The redemption window had passed, but he convinced a New England store to accept them at face toward his debt. When their customers refused them as "counterfeit" and the banks refused them as well, the remainder (nearly all) were sold to coin dealer J. S. Randall at ninety cents a hundred. It took decades to disperse the "Randall hoard." By 1912, these cents cost ten cents each or six dollars a hundred. By 1950 they ran six to ten dollars apiece. By 1985 they cost even more.

But not all entrepeneurs waited for a hoard of old coins to drop into their laps. In the late 1850's one enterprising soul found, in a load of scrap steel bought from the mint, several old, rusted, broken, but usable dies. Use of the precious-metal dies would be counterfeiting - a capital offense. But the base-metal dies were intended for non-legal tender coins. One can't be charged with counterfeiting what isn't money.

The half cent restrike of 1811 and the large cent restrikes of 1823 and "1804" come from this batch. They deceived few collectors but turned a profit anyway. The latter (1804) was an alteration of an 1803 cent die, since collectors recognize that 1803 cents are common but 1804 cents are not. Most of these dies were bought back by the Treasury Department in 1878. A hundred years later the 1823 dies were still out there someplace. The legal tender act of 1933 granted legal tender status to half cents and large cents, so the use today of those dies would be counterfeiting.

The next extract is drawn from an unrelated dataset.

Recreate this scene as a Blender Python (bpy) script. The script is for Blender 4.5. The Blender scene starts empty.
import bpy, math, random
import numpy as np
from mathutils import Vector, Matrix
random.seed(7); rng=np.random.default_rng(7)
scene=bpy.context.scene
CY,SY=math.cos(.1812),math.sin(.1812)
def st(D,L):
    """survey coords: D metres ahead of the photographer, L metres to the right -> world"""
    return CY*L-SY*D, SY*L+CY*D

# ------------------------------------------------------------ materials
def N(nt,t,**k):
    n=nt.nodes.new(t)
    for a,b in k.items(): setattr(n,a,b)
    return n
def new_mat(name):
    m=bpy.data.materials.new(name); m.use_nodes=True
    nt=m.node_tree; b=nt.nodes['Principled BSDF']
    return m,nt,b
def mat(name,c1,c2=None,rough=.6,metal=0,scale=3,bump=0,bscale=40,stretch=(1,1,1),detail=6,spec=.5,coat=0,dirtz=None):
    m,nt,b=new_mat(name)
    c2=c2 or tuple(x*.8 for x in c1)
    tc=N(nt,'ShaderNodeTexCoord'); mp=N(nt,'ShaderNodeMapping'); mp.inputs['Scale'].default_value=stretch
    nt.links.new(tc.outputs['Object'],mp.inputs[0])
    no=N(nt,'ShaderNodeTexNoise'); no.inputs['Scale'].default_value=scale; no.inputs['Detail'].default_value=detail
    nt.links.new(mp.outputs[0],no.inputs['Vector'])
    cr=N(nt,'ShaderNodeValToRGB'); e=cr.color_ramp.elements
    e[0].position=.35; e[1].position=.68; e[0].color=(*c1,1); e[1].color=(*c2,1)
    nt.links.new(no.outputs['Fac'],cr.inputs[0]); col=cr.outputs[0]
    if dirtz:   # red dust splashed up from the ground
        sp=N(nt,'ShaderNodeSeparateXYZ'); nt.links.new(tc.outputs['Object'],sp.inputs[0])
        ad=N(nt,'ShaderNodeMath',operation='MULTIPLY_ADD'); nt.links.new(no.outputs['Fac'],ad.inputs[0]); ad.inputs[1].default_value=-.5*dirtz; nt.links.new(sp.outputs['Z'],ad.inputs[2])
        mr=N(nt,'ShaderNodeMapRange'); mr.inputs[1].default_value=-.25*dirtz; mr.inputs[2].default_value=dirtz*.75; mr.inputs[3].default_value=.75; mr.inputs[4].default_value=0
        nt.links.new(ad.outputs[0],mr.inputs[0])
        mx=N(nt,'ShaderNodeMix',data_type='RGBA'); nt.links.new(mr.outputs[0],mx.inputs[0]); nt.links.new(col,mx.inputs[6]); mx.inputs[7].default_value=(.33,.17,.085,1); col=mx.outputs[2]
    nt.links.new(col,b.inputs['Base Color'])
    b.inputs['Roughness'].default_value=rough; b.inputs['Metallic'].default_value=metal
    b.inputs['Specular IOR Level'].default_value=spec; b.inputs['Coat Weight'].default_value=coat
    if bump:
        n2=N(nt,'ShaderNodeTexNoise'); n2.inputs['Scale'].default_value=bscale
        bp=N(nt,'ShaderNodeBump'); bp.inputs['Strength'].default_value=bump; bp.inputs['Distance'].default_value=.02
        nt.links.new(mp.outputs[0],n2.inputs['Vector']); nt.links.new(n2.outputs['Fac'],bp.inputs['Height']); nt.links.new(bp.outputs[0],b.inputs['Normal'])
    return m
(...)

So we have come full circle. We have seen our nation grow from infancy. We have visited with the parent of popular American numismatics - a fascinating series that has entertained me for a third of a century and many others for almost a century before that. And we've seen some basis for Walter Breen's cynicism in defining numimatics as "a veneer of scholarship over a core of greed." I hope we've found more to it than that.